- Stories like "Sleeping Beauty", "Bluebeard", "Rapunzel", "Little Red Riding Hood" and "Snow White" are often this, because the heroines are actually not in a position to do anything when their rescuers arrive... other than stay in their comatose state. Even though the POV is theirs and not the Prince Charming's, the role is the same.
- "Rapunzel" is actually an inversion - the prince does not rescue Rapunzel, he just gets her pregnant, and later on it is her tears that cure his blindness. Also in "Little Red Riding Hood" the eponymous character is too young and the grandmother too old to be really considered a damsel in distress and that the story originally ended unhappily, getting two endings tacked on later (first the wolf being killed by the passing huntsman, later the cutting-open and revelation that the Little Red Riding Hood and granny had survived).
- In "Biancabella and the Snake", Biancabella has her hands cut off and her eyes gouged out, and is driven into exile from her husband. The snake, being her friend, restores her eyes, hands, and ultimately her place.

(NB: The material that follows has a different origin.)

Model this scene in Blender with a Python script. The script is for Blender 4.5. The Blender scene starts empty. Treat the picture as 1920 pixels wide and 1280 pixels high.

- In "The Blue Mountains", the hero must suffer a No-Holds-Barred Beatdown for three nights to free the heroine.
- In “The Buried Moon”, the Moon Goddess finds herself trapped on earth and buried alive by monsters.
- In "The Death of Koshchei the Deathless", Marya Morevna is carried off by Koshchei the Deathless, and Prince Ivan must rescue her.

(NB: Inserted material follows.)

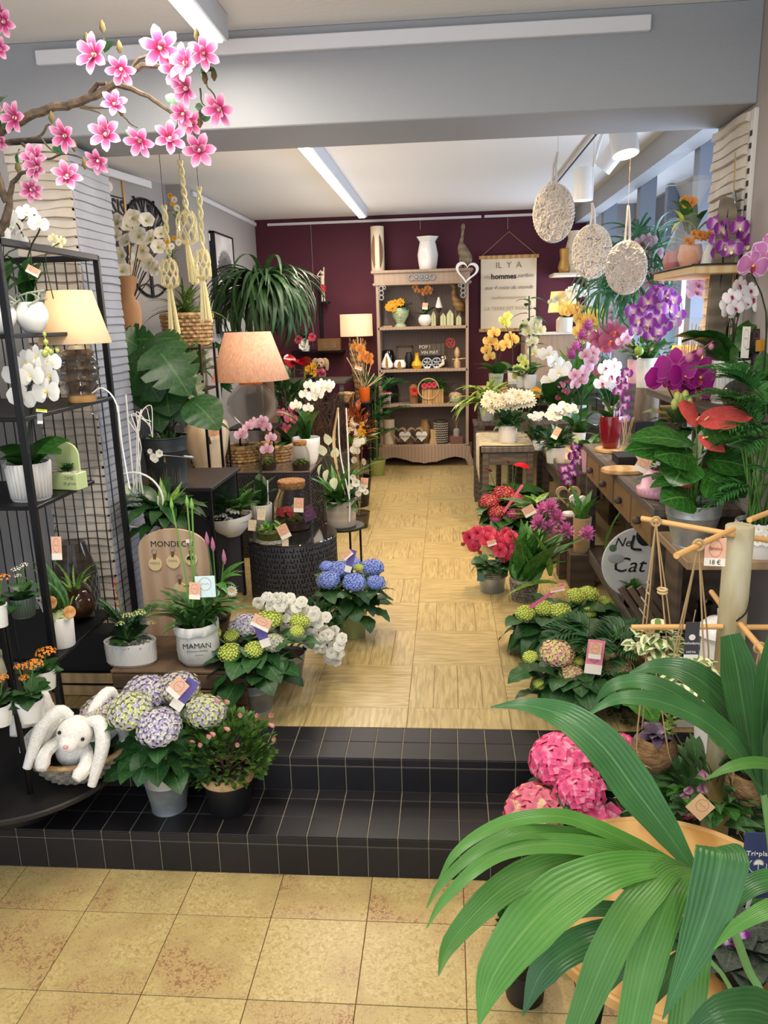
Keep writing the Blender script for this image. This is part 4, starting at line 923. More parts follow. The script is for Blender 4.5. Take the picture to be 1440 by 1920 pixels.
p = t.L(216, 1090, .03); t.p('red_bloom', scatter(LG['small'][0], [aim(p+Vector((0, 0, -.01*i)), pol(i*2.4, 1.2-.08*i), 0, .02) for i in range(12)]), mat('coral_bract', '#d9535a', .5)); t.p('bloom_stem', tube([(-.02, .02, .09), p], .003, 5), STEM)
# MAMAN bag
t = T('plant_bag', 'white crumpled MAMAN fabric bag with grassy leaves and long green buds', 'plant bag', on(372, 1213, 2.78, CT)); k = t.k; r = 39*k
t.p('bag', lathe([(r*.75, 0), (r*.95, .02), (r*1.0, .06), (r*.98, .11), (r*.97, .128), (r*1.06, .132), (r*1.07, .16), (r*1.0, .168), (r*.96, .16), (r*.94, .12)], 40, fr=lambda a, v: 1+.03*math.sin(a*5+v*6)*math.sin(a*3)+.012*math.sin(a*11)), mat('bag_fabric', '#dedcd6', .8, bump=.3, ns=40), ang=60)
t.p('soil', disc(r*.9, .14), SOIL)
put(t, 'MAMAN', .03, INK, (.024, -r*1.02, .098), rz=.15); put(t, '[Dynamique, adorable]', .0085, INK, (.024, -r*1.04, .078), rz=.15); put(t, 'fabuleuse', .008, INKG, (.03, -r*1.03, .062), rz=.15)
for i in range(44): leaf(t, 'thin', (U(-.04, .04), U(-.03, .03), .14), (U(-1.3, 1.2), U(-.7, .7), U(.5, 1.5)), U(.14, .26), L_GRASS, .5)
for px, py in ((322, 950), (351, 945), (360, 950)):
    p = t.L(px, py, .0); t.p('flower_stalk', tube(spl([(U(-.02, .02), 0, .14), Vector((p.x*.5, p.y, p.z*.6)), p], 3), .0036, 6), mat('pale_stalk', '#6fa04a', .5)); t.p('bud', lathe([(.003, 0), (.008, .012), (.007, .022), (.001, .045)], 8), mat('green_bud', '#7fae52', .5), Matrix.Translation(p-Vector((0, 0, .01))))
ptag(t, 385, 1100, -.1, 36, 38, -.04, mat('tag_aqua', '#cfe6ea'), strip=0); ptag(t, 365, 1108, -.115, 20, 30, .05)
# lily plant and glass jar behind
t = T('lily_plant', 'bushy lily plant with pink pointed buds in a clouded glass jar, behind the MAMAN bag', 'potted plant', on(412, 1195, 2.98, CT)); k = t.k
t.p('jar', lathe([(.035, 0), (.045, .004), (.04, .05), (.052, .1), (.055, .112), (.05, .112), (.045, .09)], 24), SMOKE); t.p('soil', disc(.042, .09), SOIL)
for i in range(34): z = U(.1, .28); a = U(0, 6.28); leaf(t, 'spear', (0.2*(z-.1)*math.cos(a), .2*(z-.1)*math.sin(a), z), pol(a, U(.0, .7)), U(.08, .13), L_MID, .12)
for px, py in ((388, 1012), (399, 1022), (420, 1045)):
    p = t.L(px, py, 0); t.p('bud', lathe([(.002, -.03), (.01, -.01), (.008, .01), (.001, .035)], 8), BUDP, Matrix.Translation(p)); t.p('stem', tube([(0, 0, .1), p], .003, 5), STEM)
p = t.L(435, 1108, -.05); ob('blossom', DAISY, None, t.o, mw=face(p, FACE, .026))
# ================================================================ LEFT: hydrangeas on the steps
def bucket(t, w, h, m=ZINC, wb=None, kind='bucket', soil=None): return pot(t, kind, w*t.k/2, (wb or w*.72)*t.k/2, h*t.k, m, soil)
t = T('hydrangea', 'lilac and lime hydrangea in a zinc bucket on the lower step', 'hydrangea', on(318, 1512, 2.33, H1))
z = bucket(t, 88, 84)
hydrangea(t, z, [(185, 1325, -.02, 38, HPUR2), (242, 1322, -.08, 42, HMIX), (270, 1290, .06, 46, HPUR), (333, 1280, .08, 40, HPUR2), (297, 1353, -.12, 42, HPUR), (385, 1325, .0, 38, HMIX), (368, 1306, .08, 16, HLIM)], 34, .12, .2, zr=(.07, .2))
t.p('label_stick', tube([t.L(322, 1330, -.06), (0, -.02, z)], .0025, 4), PALEW)
ptag(t, 345, 1302, -.12, 22, 62, .62, mat('tag_violet', '#5a55a0'), strip=.3); ptag(t, 333, 1290, -.135, 26, 34, .75)
t = T('azalea', 'small-leaved azalea with pink buds in a black pot with a rope rim', 'azalea', on(432, 1514, 2.335, H1)); k = t.k
z = pot(t, 'taper', 45*k, 38*k, 76*k, BLACKP); t.p('rope_rim', join([torus(46*k, .006, 30, 6).t(0, 0, 66*k+.008*i) for i in range(4)]), WICKER)
foliage(t, 'small', 900, (0, 0, .215), (.165, .13, .135), .034, leafm('leaf_azalea', '#6b9142', '#37591f', None), up=.4)
stems(t, [(U(-.11, .11), U(-.08, .08), U(.16, .28)) for _ in range(14)], .0025, STEMB, (0, 0, z), 'twigs')
AZB = mesh(scatter(lathe([(.002, 0), (.28, .35), (.22, .8), (.01, 1.15)], 7), [Matrix.Rotation(.35, 4, 'X')@Matrix.Rotation(i*1.05, 4, 'Z') for i in range(2)]), petm('petal_az_bud', [(0, '#c96a5a'), (.4, '#f0d8c0'), (1, '#d8506a')], .5, veins=('#c94a5c', .7)), 'bud', True, 0)
for px, py in ((414, 1318), (431, 1320), (366, 1395), (378, 1400), (405, 1380), (396, 1385), (433, 1370), (453, 1345), (480, 1345), (507, 1345), (511, 1390), (516, 1363), (447, 1400), (510, 1345)): ob('bud', AZB, None, t.o, mw=face(t.L(px, py, U(-.14, -.07)), (U(-.6, .4), -.3, 1), .026))
t = T('hydrangea', 'lime green hydrangea with two lilac heads in a zinc bucket above the steps', 'hydrangea', on(482, 1352, 2.80, ZU))
z = bucket(t, 84, 62)
hydrangea(t, z, [(402, 1185, .0, 14, HLIM), (434, 1188, .02, 16, HLIM), (430, 1218, -.08, 23, HLIM), (476, 1213, -.08, 20, HLIM), (512, 1200, -.02, 22, HMIX), (458, 1165, .1, 30, HPUR), (505, 1155, .12, 26, HLIM), (562, 1160, .12, 20, HLIM), (557, 1180, .0, 14, HLIM)], 36, .13, .2, zr=(.1, .27))
ptag(t, 490, 1187, -.1, 18, 52, -.35, mat('tag_violet', '#5a55a0')); ptag(t, 490, 1168, -.12, 34, 22, .45)
t = T('azalea', 'white double-flowered azalea in a small zinc pot behind the lime hydrangea', 'azalea', on(545, 1270, 3.10, ZU)); k = t.k
z = bucket(t, 60, 46)
foliage(t, 'small', 380, (.05, .05, .2), (.17, .1, .1), .05, L_DK, up=.4)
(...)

- In "The Frog-Tsarevna", after Prince Ivan stupidly burns his wife's frog skin, she is in the power of Baba Yaga and he must go on The Quest to rescue her.
- In "The Golden Apple Tree and the Nine Peahens", a dragon carries off the queen and her husband must rescue her.
- In "The Goose Girl", the Princess Protagonist is under the power of the servant who took her place and turned her into a goose-girl until the king figures out a way to get her tell her story without breaking her promise not to. (Gender Flip version in the Child Ballad "The Lord of Lorn and the False Steward", Child #271)
- In "The Grateful Prince", the king promises his baby to an ogre, and so takes a peasant girl and leaves his son with peasants. The ogre takes the girl and leaves, but the boy, on growing up, decides he can't possibly live on such a sacrifice and goes to rescue her.
- In "Jorinde and Joringel", Jorinde is turned into a bird by a Wicked Witch and locked away in the witch’s castle. Jorinde’s fiancé Joringel goes on a quest to rescue her, and in the process, the many other bird/maidens that the witch keeps.
- Princess Margaret's Wicked Stepmother casts a spell that changes the beautiful princess into The Laidly Worm of Spindleston Heugh, and it is up to Margaret's brother, Childe Wynd, to save her.
- In The Love of Three Oranges, the heroine is transformed into a bird.
- In "The Maiden from whose Head Pearls fell on combing herself", the heroine is thrown into the sea and is rescued by a fisherman.
- Similarly in "The Maiden with the Rose on her Forehead", where the uncle's wife also burns the poor girl all over with a red-hot iron to make her ugly.
- In "Prunella", Prunella is a Wicked Witch's prisoner and she assigns Impossible Tasks; only with the help of the witch's son does she survive.
- In Soria Moria Castle, the three princesses are held prisoner by three trolls and the hero must kill the trolls to rescue them.
- Also in "The Three Princesses of Whiteland".
- In Tsarevich Petr and the Wizard, the hero's Missing Mom. Also the three princesses he meets while searching for her.
- In "The Two Brothers", collected by The Brothers Grimm, and "The Three Princes and their Beasts", collected by Andrew Lang, the hero saves the princess from the dragon.
- "The Yellow Dwarf" has Princess Toutebelle, who gets kidnapped by the titular dwarf on the day she was to marry the King of the Gold Mines. The King tries to rescue her, but the dwarf kills him, and she dies of a broken heart.
- In "The Young Slave", the heroine is the illegitimate niece of a lord, whose wife finds her in enchanted sleep and, in a fit of jealousy, beats her, knocking loose the comb that had kept her asleep, and turns her into a slave, abusing her so severely she thinks of killing herself. One day, her uncle hears her lamenting her woes and saves her.